Repeat the material exactly, every line of it.

-- Begin --

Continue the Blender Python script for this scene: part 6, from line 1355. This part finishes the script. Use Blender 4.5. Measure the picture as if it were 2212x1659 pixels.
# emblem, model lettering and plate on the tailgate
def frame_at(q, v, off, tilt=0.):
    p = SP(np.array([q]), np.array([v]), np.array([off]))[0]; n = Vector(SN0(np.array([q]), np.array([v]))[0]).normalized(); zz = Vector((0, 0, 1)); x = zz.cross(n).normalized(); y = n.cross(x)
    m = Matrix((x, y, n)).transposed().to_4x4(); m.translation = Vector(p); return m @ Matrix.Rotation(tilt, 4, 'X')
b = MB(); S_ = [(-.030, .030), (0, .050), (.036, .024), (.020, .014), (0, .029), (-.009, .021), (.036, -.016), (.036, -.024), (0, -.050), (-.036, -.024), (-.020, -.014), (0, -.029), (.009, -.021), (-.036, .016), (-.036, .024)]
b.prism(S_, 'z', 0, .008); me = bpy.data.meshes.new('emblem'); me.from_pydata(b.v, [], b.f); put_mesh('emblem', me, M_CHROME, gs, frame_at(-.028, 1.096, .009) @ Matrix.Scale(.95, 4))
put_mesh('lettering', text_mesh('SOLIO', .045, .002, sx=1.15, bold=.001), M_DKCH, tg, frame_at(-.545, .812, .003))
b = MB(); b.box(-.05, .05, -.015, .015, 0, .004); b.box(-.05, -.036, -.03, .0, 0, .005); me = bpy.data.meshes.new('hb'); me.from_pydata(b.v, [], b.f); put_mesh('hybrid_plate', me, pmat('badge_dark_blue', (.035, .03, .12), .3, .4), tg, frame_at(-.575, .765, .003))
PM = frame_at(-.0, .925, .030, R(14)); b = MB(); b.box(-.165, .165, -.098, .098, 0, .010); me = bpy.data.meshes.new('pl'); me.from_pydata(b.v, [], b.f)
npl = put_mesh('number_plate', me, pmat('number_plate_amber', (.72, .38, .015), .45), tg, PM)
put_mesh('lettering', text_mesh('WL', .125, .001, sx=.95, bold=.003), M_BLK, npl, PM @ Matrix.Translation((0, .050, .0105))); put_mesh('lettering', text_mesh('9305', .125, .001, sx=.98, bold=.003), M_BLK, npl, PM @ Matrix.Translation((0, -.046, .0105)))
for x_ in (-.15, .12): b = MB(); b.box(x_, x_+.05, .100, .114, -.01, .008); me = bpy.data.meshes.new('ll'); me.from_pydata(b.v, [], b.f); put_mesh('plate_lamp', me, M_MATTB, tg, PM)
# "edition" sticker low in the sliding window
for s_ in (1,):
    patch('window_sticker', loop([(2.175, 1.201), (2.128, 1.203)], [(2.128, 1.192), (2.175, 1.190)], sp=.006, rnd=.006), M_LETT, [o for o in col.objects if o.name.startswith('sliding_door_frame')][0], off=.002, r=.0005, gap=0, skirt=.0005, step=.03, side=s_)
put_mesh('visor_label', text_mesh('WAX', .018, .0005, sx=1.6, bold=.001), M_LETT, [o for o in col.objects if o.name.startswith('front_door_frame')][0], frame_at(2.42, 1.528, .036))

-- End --

Written answer
Continue the Blender Python script for this scene: part 6, from line 1355. This part finishes the script. Use Blender 4.5. Measure the picture as if it were 2212x1659 pixels.
# emblem, model lettering and plate on the tailgate
def frame_at(q, v, off, tilt=0.):
    p = SP(np.array([q]), np.array([v]), np.array([off]))[0]; n = Vector(SN0(np.array([q]), np.array([v]))[0]).normalized(); zz = Vector((0, 0, 1)); x = zz.cross(n).normalized(); y = n.cross(x)
    m = Matrix((x, y, n)).transposed().to_4x4(); m.translation = Vector(p); return m @ Matrix.Rotation(tilt, 4, 'X')
b = MB(); S_ = [(-.030, .030), (0, .050), (.036, .024), (.020, .014), (0, .029), (-.009, .021), (.036, -.016), (.036, -.024), (0, -.050), (-.036, -.024), (-.020, -.014), (0, -.029), (.009, -.021), (-.036, .016), (-.036, .024)]
b.prism(S_, 'z', 0, .008); me = bpy.data.meshes.new('emblem'); me.from_pydata(b.v, [], b.f); put_mesh('emblem', me, M_CHROME, gs, frame_at(-.028, 1.096, .009) @ Matrix.Scale(.95, 4))
put_mesh('lettering', text_mesh('SOLIO', .045, .002, sx=1.15, bold=.001), M_DKCH, tg, frame_at(-.545, .812, .003))
b = MB(); b.box(-.05, .05, -.015, .015, 0, .004); b.box(-.05, -.036, -.03, .0, 0, .005); me = bpy.data.meshes.new('hb'); me.from_pydata(b.v, [], b.f); put_mesh('hybrid_plate', me, pmat('badge_dark_blue', (.035, .03, .12), .3, .4), tg, frame_at(-.575, .765, .003))
PM = frame_at(-.0, .925, .030, R(14)); b = MB(); b.box(-.165, .165, -.098, .098, 0, .010); me = bpy.data.meshes.new('pl'); me.from_pydata(b.v, [], b.f)
npl = put_mesh('number_plate', me, pmat('number_plate_amber', (.72, .38, .015), .45), tg, PM)
put_mesh('lettering', text_mesh('WL', .125, .001, sx=.95, bold=.003), M_BLK, npl, PM @ Matrix.Translation((0, .050, .0105))); put_mesh('lettering', text_mesh('9305', .125, .001, sx=.98, bold=.003), M_BLK, npl, PM @ Matrix.Translation((0, -.046, .0105)))
for x_ in (-.15, .12): b = MB(); b.box(x_, x_+.05, .100, .114, -.01, .008); me = bpy.data.meshes.new('ll'); me.from_pydata(b.v, [], b.f); put_mesh('plate_lamp', me, M_MATTB, tg, PM)
# "edition" sticker low in the sliding window
for s_ in (1,):
    patch('window_sticker', loop([(2.175, 1.201), (2.128, 1.203)], [(2.128, 1.192), (2.175, 1.190)], sp=.006, rnd=.006), M_LETT, [o for o in col.objects if o.name.startswith('sliding_door_frame')][0], off=.002, r=.0005, gap=0, skirt=.0005, step=.03, side=s_)
put_mesh('visor_label', text_mesh('WAX', .018, .0005, sx=1.6, bold=.001), M_LETT, [o for o in col.objects if o.name.startswith('front_door_frame')][0], frame_at(2.42, 1.528, .036))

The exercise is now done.